Apr 27, 2012

The Great Exodus [117/365]

In Kerala, there are just two goals in life-
1) Go to the Gulf, try to make a ton of money (or not) come back to Kerala in about 5 years, build a huge house, and live off the land. Some enterprising 'Gulf returnees' might even start a business to compliment their former lifestyle in the Middle East.
2) A second and a newer goal which is in vogue with the younger generation would be to study until your masters and get a government job. Apply for a job overseas, take a long leave from your government job, work abroad for a few years while still on the government's payroll and then come back to apply for a voluntary retirement. 

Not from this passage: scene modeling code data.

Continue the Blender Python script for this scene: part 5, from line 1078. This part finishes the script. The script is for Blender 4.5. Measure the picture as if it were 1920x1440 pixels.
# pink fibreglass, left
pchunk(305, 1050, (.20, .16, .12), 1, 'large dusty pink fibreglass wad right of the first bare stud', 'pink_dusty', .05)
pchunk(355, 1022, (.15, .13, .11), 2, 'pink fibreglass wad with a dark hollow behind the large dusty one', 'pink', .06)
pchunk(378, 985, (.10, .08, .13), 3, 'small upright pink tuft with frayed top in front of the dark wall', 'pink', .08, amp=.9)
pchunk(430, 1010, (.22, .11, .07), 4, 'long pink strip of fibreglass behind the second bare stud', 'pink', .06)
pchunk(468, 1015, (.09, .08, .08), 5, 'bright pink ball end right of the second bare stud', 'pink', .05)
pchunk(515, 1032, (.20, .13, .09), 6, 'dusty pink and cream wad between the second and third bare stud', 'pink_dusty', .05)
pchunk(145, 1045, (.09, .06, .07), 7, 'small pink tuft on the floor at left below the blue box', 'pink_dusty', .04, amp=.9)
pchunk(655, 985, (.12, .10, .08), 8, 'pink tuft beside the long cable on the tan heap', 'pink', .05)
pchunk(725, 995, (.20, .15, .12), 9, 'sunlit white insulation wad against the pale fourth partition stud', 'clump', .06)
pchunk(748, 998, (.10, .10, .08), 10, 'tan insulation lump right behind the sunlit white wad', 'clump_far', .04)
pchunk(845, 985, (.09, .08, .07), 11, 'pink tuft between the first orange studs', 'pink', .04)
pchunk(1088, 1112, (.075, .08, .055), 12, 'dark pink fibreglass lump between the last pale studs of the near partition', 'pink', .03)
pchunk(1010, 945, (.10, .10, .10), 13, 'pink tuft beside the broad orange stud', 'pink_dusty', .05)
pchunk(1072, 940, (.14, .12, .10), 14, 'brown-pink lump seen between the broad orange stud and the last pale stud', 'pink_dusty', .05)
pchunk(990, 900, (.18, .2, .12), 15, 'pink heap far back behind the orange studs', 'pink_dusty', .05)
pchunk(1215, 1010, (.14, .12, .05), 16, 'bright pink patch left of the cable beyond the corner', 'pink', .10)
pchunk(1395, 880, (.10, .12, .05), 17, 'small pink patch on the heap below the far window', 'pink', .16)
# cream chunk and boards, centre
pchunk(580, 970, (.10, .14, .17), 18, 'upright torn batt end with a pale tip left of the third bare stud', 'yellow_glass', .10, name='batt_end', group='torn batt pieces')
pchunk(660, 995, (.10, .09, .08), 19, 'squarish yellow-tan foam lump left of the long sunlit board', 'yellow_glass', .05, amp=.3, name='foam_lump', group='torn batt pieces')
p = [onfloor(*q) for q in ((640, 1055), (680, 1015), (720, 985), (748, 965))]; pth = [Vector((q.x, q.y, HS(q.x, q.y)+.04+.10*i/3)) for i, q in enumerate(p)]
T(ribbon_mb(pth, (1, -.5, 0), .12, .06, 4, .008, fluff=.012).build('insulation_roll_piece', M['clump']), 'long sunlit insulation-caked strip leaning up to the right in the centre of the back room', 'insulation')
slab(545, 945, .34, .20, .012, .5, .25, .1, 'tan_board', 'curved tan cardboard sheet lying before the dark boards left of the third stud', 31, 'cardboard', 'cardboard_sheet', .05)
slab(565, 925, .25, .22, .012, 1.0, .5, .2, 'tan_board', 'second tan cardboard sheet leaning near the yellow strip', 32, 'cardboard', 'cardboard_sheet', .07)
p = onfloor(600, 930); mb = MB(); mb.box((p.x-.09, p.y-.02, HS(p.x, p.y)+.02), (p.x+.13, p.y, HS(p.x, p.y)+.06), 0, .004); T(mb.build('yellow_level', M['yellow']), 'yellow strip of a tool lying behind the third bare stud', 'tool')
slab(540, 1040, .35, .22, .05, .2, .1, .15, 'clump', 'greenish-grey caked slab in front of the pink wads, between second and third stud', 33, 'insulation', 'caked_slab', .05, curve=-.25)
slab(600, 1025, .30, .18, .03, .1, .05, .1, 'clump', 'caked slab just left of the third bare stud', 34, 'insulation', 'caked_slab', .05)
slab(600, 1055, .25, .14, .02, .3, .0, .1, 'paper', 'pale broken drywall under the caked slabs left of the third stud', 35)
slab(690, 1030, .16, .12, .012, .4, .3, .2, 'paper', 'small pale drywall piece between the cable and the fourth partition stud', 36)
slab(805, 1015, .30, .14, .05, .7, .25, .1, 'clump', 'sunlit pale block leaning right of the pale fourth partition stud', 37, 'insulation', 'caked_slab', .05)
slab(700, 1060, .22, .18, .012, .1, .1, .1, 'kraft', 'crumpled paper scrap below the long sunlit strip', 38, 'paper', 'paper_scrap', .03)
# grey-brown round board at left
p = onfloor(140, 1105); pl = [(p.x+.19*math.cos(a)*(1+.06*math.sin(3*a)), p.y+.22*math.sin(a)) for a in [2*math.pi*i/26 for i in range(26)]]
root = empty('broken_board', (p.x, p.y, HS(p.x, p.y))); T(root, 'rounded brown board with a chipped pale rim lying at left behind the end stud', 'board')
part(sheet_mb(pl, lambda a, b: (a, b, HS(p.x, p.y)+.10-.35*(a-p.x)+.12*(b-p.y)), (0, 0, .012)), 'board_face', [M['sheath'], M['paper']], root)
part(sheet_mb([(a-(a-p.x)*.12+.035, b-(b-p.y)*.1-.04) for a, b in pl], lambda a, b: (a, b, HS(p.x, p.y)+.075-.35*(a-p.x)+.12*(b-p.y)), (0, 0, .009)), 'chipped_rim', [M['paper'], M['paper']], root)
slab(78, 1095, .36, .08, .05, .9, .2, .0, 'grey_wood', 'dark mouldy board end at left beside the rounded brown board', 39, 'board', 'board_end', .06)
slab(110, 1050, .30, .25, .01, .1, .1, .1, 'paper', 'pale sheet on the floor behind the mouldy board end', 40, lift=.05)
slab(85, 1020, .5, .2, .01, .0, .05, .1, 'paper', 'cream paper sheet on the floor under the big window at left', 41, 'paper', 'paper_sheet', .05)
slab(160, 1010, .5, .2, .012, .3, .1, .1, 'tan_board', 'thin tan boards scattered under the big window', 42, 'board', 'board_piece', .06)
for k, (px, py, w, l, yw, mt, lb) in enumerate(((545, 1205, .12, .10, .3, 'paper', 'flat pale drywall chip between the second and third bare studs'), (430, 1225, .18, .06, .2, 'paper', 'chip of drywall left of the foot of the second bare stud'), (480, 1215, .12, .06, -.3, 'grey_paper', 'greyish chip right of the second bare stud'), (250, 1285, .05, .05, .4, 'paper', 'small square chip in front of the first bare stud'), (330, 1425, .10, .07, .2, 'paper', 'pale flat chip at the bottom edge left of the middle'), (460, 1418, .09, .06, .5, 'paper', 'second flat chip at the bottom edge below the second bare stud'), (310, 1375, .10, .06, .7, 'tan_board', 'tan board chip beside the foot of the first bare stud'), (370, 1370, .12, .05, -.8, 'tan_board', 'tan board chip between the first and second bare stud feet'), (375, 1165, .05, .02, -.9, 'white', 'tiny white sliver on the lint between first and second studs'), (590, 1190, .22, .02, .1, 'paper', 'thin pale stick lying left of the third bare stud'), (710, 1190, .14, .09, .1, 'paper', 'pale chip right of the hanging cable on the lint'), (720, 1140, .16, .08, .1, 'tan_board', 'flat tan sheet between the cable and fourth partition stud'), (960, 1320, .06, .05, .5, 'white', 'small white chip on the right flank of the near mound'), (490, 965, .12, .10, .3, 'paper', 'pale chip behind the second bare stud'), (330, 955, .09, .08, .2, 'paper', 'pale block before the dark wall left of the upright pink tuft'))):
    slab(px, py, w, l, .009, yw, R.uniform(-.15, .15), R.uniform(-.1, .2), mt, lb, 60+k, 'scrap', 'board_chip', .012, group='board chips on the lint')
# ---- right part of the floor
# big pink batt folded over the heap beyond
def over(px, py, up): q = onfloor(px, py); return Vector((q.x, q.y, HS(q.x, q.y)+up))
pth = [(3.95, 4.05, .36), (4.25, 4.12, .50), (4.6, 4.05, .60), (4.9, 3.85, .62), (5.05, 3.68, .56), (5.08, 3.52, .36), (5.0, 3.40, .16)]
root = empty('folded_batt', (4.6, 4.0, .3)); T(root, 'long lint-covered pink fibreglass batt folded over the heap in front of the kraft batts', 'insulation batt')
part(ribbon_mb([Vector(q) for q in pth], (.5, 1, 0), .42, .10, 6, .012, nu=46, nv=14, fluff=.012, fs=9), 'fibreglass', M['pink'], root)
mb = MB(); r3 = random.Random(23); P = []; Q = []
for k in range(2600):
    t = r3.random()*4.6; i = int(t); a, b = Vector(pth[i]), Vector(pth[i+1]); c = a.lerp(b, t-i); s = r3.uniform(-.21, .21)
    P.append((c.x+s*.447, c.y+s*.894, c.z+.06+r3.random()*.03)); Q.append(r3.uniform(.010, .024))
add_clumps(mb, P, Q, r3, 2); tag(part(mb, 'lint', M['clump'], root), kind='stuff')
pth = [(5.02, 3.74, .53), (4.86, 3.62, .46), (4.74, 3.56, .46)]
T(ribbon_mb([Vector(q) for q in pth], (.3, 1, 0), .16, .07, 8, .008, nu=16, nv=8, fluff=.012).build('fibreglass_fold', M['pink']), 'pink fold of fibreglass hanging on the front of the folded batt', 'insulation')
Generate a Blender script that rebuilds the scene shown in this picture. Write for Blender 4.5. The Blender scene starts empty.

There has been plenty of cultural references to how rosy a job and a life abroad is. Specially in the Middle East.
Among those who travel to find work in the Gulf, I find it humorous that men would marry and then live abroad separated from their wives for five to ten years before they return to India. It is painful even. Men who see their wives only every third year, and women who have to mother and nurture their children all by themselves. Much like a prison term interspersed with short periods of parole.

Infamously, Immigration agents sell the 'Gulf dream'. Ordinary Joes' and Jennys' earning in 7 figures, living in accommodation that is paid for, eating food that is subsidized, traveling in company transportation and getting to save and send all the rest back home to Kerala. This is a very enticing dream if it wasn't a nightmare.

Having born and brought up abroad, I've seen how millions of Indians live bordering the poverty line in tiny tin roofed, badly ventilated shanty homes outside all the glitz and glamor of the cities that they helped create.
Many Indians reach here after paying anywhere between Rs 1 and 2 lakhs (approx $3500) for a visa, only to end up doing menial jobs that they would normally never touch with a barge pole back home in Kerala.
Many of the immigrants have their travel documents seized by their 'sponsor' the day they land, end up as prisoners in an hostile country, unable to search for another job or return home.

Many are so badly treated by their 'masters' that it can be termed peacetime torture. Many of them suffer in silence while some fight back, in vain. Human rights activists are not a favorite class of people. Their human rights records are nothing to write home about.
A majority of them do get to return home. Their spirit and bodies broken. Yet, none of this really will deter the next wave of eager Gulf immigrants looking for that dinar - rupee conversion. Little they realize that what they actually earn puts them below the poverty line in their destination countries.
But then, how can you blame the 'candidate'?
Organized immigration syndicates are a powerful force to reckon with. In cahoots with the External Ministries and immigration officials, the rupee greases a lot of palms. 
The Arabs need cheap labor. One who can build modern cities of wonder and amazement while still making sure they won't have the power or clout to revolt or demand for better living conditions. It's a win-win situation.

While there are thousands of workers from the Subcontinent who are trapped in a vicious paradise that won't let them go, mainstream media and most Indians back home will never get to hear their cries for help.
Their fervent pleas are muffled by the rush of foreign exchange coming in. But on the rare occasion that one 'prisoner' is freed, I wonder how the situation of the 9999 immigrant workers who are still stuck, is going to change.

In a land where we fight a beleaguered country for justice, can we expect justice for all who need one too?